Pálmason: Ik denk niet dat IJslanders nog veel rancune koesteren tegenover de Denen, die ons vroeger koloniseerden. We kunnen het ons niet eens permitteren. Er zijn maar 300.000 IJslanders wereldwijd, en als je dan een IJslandse arthouseregisseur bent, moet je wel internationaal denken. Daarom werk ik vanuit Denemarken. Maar ik kan alleen maar maken wat ik kan maken. Een kostuumdrama van twee en een half uur zal géén blockbuster worden. Dat besef ik ook wel. Ik kan alleen maar hopen dat de wereld die ik oproep oprecht en universeel voelt en dat er gevoel van plaats in de film zit.

Opdracht geslaagd, al is het natuurpracht van de meest meedogenloze soort, wat vastelander Lucas mag ondervinden.

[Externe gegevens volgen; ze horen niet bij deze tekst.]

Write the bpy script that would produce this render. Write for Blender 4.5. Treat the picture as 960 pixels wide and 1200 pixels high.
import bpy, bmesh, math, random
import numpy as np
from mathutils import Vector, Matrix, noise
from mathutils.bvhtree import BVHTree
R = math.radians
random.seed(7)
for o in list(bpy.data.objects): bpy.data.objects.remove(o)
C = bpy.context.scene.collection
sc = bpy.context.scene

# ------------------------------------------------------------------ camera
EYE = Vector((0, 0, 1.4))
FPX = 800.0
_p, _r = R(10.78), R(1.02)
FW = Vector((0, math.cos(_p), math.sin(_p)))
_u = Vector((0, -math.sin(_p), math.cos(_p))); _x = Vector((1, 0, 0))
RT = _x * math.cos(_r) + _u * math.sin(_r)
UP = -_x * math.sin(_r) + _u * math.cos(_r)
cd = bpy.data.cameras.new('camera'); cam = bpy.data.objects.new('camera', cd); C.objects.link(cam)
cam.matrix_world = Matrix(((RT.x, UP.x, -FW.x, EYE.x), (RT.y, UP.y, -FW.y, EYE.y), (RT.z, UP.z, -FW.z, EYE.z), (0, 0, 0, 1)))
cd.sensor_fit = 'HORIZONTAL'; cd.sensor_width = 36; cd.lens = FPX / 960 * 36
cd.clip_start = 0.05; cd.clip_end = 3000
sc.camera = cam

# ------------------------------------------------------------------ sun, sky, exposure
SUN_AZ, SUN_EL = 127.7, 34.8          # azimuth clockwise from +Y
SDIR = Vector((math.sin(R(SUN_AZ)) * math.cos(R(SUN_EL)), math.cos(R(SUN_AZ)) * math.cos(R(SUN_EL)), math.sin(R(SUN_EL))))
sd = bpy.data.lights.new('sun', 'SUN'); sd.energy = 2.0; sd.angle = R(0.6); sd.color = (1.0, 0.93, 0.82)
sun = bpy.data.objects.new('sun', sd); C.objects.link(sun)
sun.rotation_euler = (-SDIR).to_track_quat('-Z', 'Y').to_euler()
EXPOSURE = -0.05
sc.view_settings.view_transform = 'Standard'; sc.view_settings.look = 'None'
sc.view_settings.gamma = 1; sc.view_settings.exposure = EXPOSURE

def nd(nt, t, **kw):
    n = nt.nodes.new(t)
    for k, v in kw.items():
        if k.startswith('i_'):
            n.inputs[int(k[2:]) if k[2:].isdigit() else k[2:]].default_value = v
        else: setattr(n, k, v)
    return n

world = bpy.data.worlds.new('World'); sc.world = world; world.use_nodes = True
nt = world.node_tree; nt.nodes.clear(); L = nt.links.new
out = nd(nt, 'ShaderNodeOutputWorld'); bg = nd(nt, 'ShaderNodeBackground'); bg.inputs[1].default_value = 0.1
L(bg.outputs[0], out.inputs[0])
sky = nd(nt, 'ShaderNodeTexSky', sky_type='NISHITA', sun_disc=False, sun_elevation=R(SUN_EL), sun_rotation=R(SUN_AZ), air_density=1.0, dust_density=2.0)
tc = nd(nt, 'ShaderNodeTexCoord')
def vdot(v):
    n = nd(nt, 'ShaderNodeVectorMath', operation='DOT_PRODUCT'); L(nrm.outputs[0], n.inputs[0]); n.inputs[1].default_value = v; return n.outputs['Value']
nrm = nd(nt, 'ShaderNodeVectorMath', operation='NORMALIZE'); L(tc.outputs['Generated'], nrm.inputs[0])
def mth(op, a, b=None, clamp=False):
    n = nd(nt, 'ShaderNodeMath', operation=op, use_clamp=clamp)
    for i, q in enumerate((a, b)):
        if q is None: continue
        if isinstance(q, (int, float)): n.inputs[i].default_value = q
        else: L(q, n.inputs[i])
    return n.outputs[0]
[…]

Pálmason: Het is geen postkaartje. Het is niet de gletsjerlagune uit de toeristische promofolders die ik film. Het zijn de plekken daartussen, waar niemand komt, maar waar ik al mijn hele leven kom en blijf naar terugkeren. Neem dat beeld van dat rottende paard. Dat is mijn vaders paard dat naast zijn boerderij in de wei lag en dat ik over de seizoenen heen gefilmd heb. Aanvankelijk wist ik niet waarom ik dat per se wilde filmen zoals ik ook moest zoeken naar waar Godland écht over gaat. Tot ik begreep: eerst heb je een prachtig paard, daarna begint het te rotten en te stinken, maar uiteindelijk krijg je een mooi, wit karkas in een kleurrijk bloemenveld. Voor mij gaat Godland over de schoonheid van vergankelijkheid, over hoe onbeduidend we zijn in deze wereld, die blijft verder tollen, ook wanneer we karkassen geworden zijn. In dood zit zoveel leven.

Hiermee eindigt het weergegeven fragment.